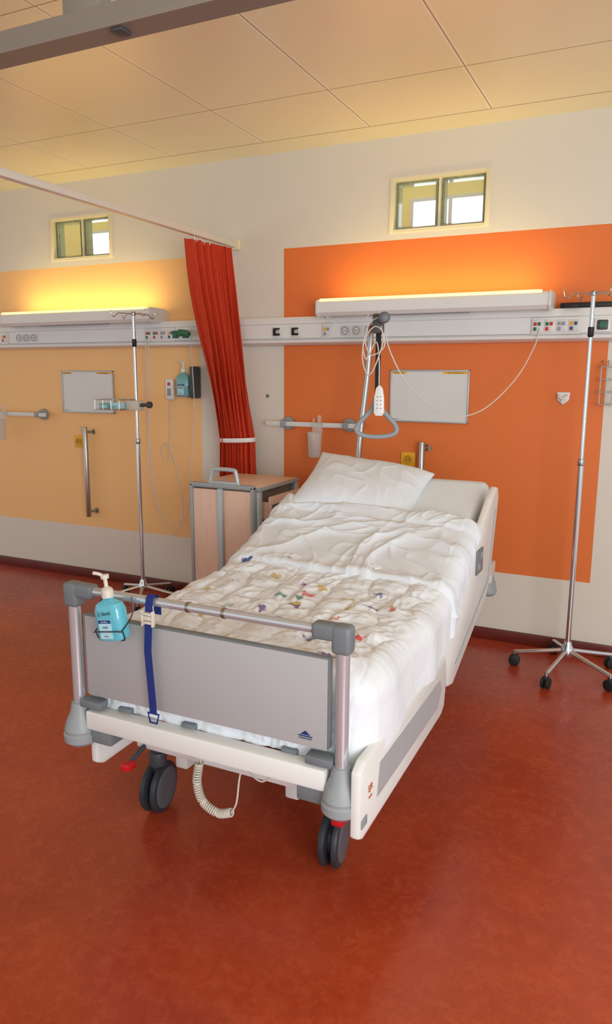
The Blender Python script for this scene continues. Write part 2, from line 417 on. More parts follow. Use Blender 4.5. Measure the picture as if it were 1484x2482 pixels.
# grab bars
for x in (-3.84,-1.255):
    e=empty('grab_bar',(x,-.04,.45),'vertical brushed steel grab bar on wall','grab bar','wall grab bars')
    B().cyl((x,-.065,.44),(x,-.065,1.12),.018,0,24,bev=.003).obj('bar',steel,e)
    for z in (.48,1.08):
        B().cyl((x,-.055,z),(x+.02,-.012,z),.010,0,16).cyl((x+.02,-.012,z),(x+.02,-.0005,z),.022,0,20).obj('mounting_bracket',steel,e)
# equipment rails
def erail(x0,x1,mounts):
    e=empty('equipment_rail',((x0+x1)/2,-.05,1.18),'short white horizontal equipment rail on round wall mounts','equipment rail','equipment rails')
    B().box(x0,x1,-.088,-.078,1.183,1.213,.002).obj('rail_bar',white2,e)
    for x in mounts:
        B().cyl((x,-.0005,1.198),(x,-.03,1.198),.042,0,32,bev=.006).cyl((x,-.03,1.198),(x,-.079,1.198),.02,0,20).box(x-.02,x+.02,-.096,-.074,1.178,1.218,.004).obj('wall_mount',lgrey,e)
erail(-2.30,-1.62,(-2.17,-1.74)); erail(-5.6,-4.2,(-4.29,-5.2))
def jar(x,z0=1.00):
    e=empty('measuring_jar',(x,-.12,z0),'clear plastic graduated suction jar hanging from wall rail','jar','rail jars')
    b_=B(); b_.lathe([(.036,0),(.04,.006),(.046,.15),(.05,.152),(.05,.157),(.044,.157),(.038,.008),(.0,.006)],(x,-.145,z0),(0,0,1),0,32); b_.obj('jar_body',clear,e)
    g=B()
    for i in range(9): g.box(x-.012,x-.012+(.012 if i%2 else .02),-.1895,-.188,z0+.02+i*.014,z0+.0215+i*.014)
    g.obj('graduation_marks',dgrey,e)
    B().box(x-.03,x+.03,-.125,-.0885,z0+.15,z0+.215,.006).box(x+.002,x+.022,-.115,-.09,z0+.21,z0+.26,.004).cyl((x-.02,-.12,z0+.21),(x-.02,-.12,z0+.24),.006,0,12).obj('jar_clamp',clear,e)
jar(-1.92); jar(-4.62)
# hook & screw
e=B(); e.prism([(-.515,-.001,1.42),(-.445,-.001,1.42),(-.45,-.001,1.375),(-.48,-.001,1.35),(-.51,-.001,1.375)],(0,-.012,0),bev=.004)
e.cyl((-.48,-.012,1.378),(-.48,-.04,1.372),.008,0,14).tube([(-.50,-.014,1.405),(-.50,-.04,1.40),(-.48,-.045,1.385),(-.46,-.04,1.40),(-.46,-.014,1.405)],.005,0,8)
e.obj('wall_hook',white,label='small white plastic hook screwed to orange wall panel',cat='hook')
B().lathe([(.012,0),(.012,.003),(.006,.006)],(-2.33,-.0005,1.37),(0,-1,0),0,20).obj('wall_plug',grey,label='tiny round grey plug set in the wall',cat='plug')
# wire basket far right
e=B()
for i in range(4):
    z=1.36+i*.065; e.tube([(-.29,-.002,z),(-.29,-.09,z),(-.20,-.09,z),(-.20,-.002,z)],.003,0,6,0)
for x in (-.29,-.26,-.23,-.20): e.tube([(x,-.004,1.59),(x,-.09,1.555),(x,-.09,1.36),(x,-.004,1.36)],.003,0,6,0)
e.obj('wire_basket',steel,label='small steel wire glove holder on wall',cat='wire holder')
B().box(-.52,-.26,-.085,-.02,1.8605,1.888,.006).box(-.50,-.42,-.11,-.04,1.862,1.88,.006).obj('black_device',black,label='flat black device lying on top of supply rail',cat='device')
# handset
e=empty('call_handset',(-3.09,-.02,1.33),'white patient call handset with cord hanging on wall holder','handset')
B().box(-3.13,-3.06,-.03,-.001,1.33,1.475,.012).obj('handset_body',white,e)
B().cyl((-3.095,-.03,1.44),(-3.095,-.034,1.44),.012,0,20).obj('call_button',red,e)
B().box(-3.11,-3.08,-.033,-.029,1.36,1.41,.003).obj('speaker_grille',lgrey,e)
B().tube([(-3.095,-.02,1.33),(-3.09,-.03,1.15),(-3.08,-.05,.98),(-3.12,-.05,.90),(-3.16,-.04,.98),(-3.10,-.04,1.02),(-3.02,-.05,.8),(-2.99,-.05,.55),(-3.06,-.06,.38),(-3.17,-.05,.44),(-3.25,-.04,.75),(-3.27,-.05,1.3),(-3.23,-.1,1.74)],.0035,0,8).obj('handset_cord',cablew,e)
B().tube([(-3.20,-.105,1.74),(-3.21,-.1,1.3),(-3.22,-.12,.9),(-3.15,-.12,.58),(-3.03,-.12,.47),(-2.90,-.12,.58),(-2.86,-.12,.9),(-2.84,-.1,1.3),(-2.86,-.1,1.70)],.003,0,8).obj('hanging_cable',cablew,label='thin white cable looping below the supply rail',cat='cable')
def bottle(e,x,y,z0,bw,bd,h,liq,full=False):
    prof=[(0,.9),(.05,1),(.72,1),(.86,.85),(.95,.4),(1.0,.32)]
    V=[];Fc=[];n=28
    for (t,k) in prof:
        for i in range(n):
            a=2*math.pi*i/n; c_,s_=math.cos(a),math.sin(a)
            px=math.copysign(abs(c_)**.55,c_)*bw/2*k; py=math.copysign(abs(s_)**.55,s_)*bd/2*max(k,.3)
            V.append((x+px,y+py,z0+t*h))
    for j in range(len(prof)-1):
        for i in range(n):
            l=(i+1)%n; Fc.append((j*n+i,j*n+l,(j+1)*n+l,(j+1)*n+i))
    Fc.append(tuple(range(n))[::-1]); Fc.append(tuple((len(prof)-1)*n+i for i in range(n)))
    B().raw(V,Fc).obj('bottle_body',liq,e)
    zt=z0+h
    B().lathe([(.018,0),(.018,.022),(.012,.03),(.006,.032),(.006,.055),(.012,.056),(.013,.068),(.004,.07)],(x,y,zt),(0,0,1),0,20).tube([(x,y,zt+.062),(x-.008,y-.015,zt+.074),(x-.016,y-.028,zt+.080)],.005,0,8).obj('pump_head',beige if full else white,e)
    L_=B()
    L_.box(x-bw*.28,x+bw*.20,y-bd/2-.0012,y-bd/2+.001,z0+h*.06,z0+h*.52,0,0).box(x-bw*.28,x+bw*.20,y-bd/2-.0016,y-bd/2,z0+h*.43,z0+h*.51,0,1).text('Sterillium',h*.055,(x-bw*.04,y-bd/2-.002,z0+h*.47),(1,0,0),(0,0,1),0,.0002).text('med',h*.09,(x-bw*.04,y-bd/2-.0018,z0+h*.34),(1,0,0),(0,0,1),2,.0002).text('500 ml',h*.045,(x-bw*.04,y-bd/2-.0018,z0+h*.12),(1,0,0),(0,0,1),2,.0002)
    L_.obj('bottle_label',[labelw,navy,ink],e)
    if full: B().text('2. Stock',h*.12,(x,y-bd/2-.0018,z0+h*.66),(1,0,.1),(0,0,1),0,.0002).obj('handwriting',ink,e)
e=empty('wall_sanitizer',(-2.93,-.06,1.34),'pale teal hand sanitizer bottle in wire wall holder','sanitizer bottle')
bottle(e,-2.95,-.06,1.36,.10,.06,.16,teal2)
B().tube([(-3.01,-.003,1.42),(-3.01,-.1,1.42),(-2.89,-.1,1.42),(-2.89,-.003,1.42)],.003,0,6,0).tube([(-3.0,-.003,1.355),(-3.0,-.095,1.355),(-2.9,-.095,1.355),(-2.9,-.003,1.355)],.003,0,6,0).obj('wire_holder',steel,e)
B().box(-2.885,-2.845,-.09,-.001,1.345,1.56,.012).box(-2.88,-2.85,-.094,-.088,1.37,1.45,.004).obj('glove_dispenser',dgrey,label='slim dark grey dispenser box on the wall beside sanitizer',cat='dispenser')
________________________
STATED PROBLEM
Copy down every line of the material above that includes the string "from".

SOLUTION TO THIS EXERCISE
The Blender Python script for this scene continues. Write part 2, from line 417 on. More parts follow. Use Blender 4.5. Measure the picture as if it were 1484x2482 pixels.
    e=empty('measuring_jar',(x,-.12,z0),'clear plastic graduated suction jar hanging from wall rail','jar','rail jars')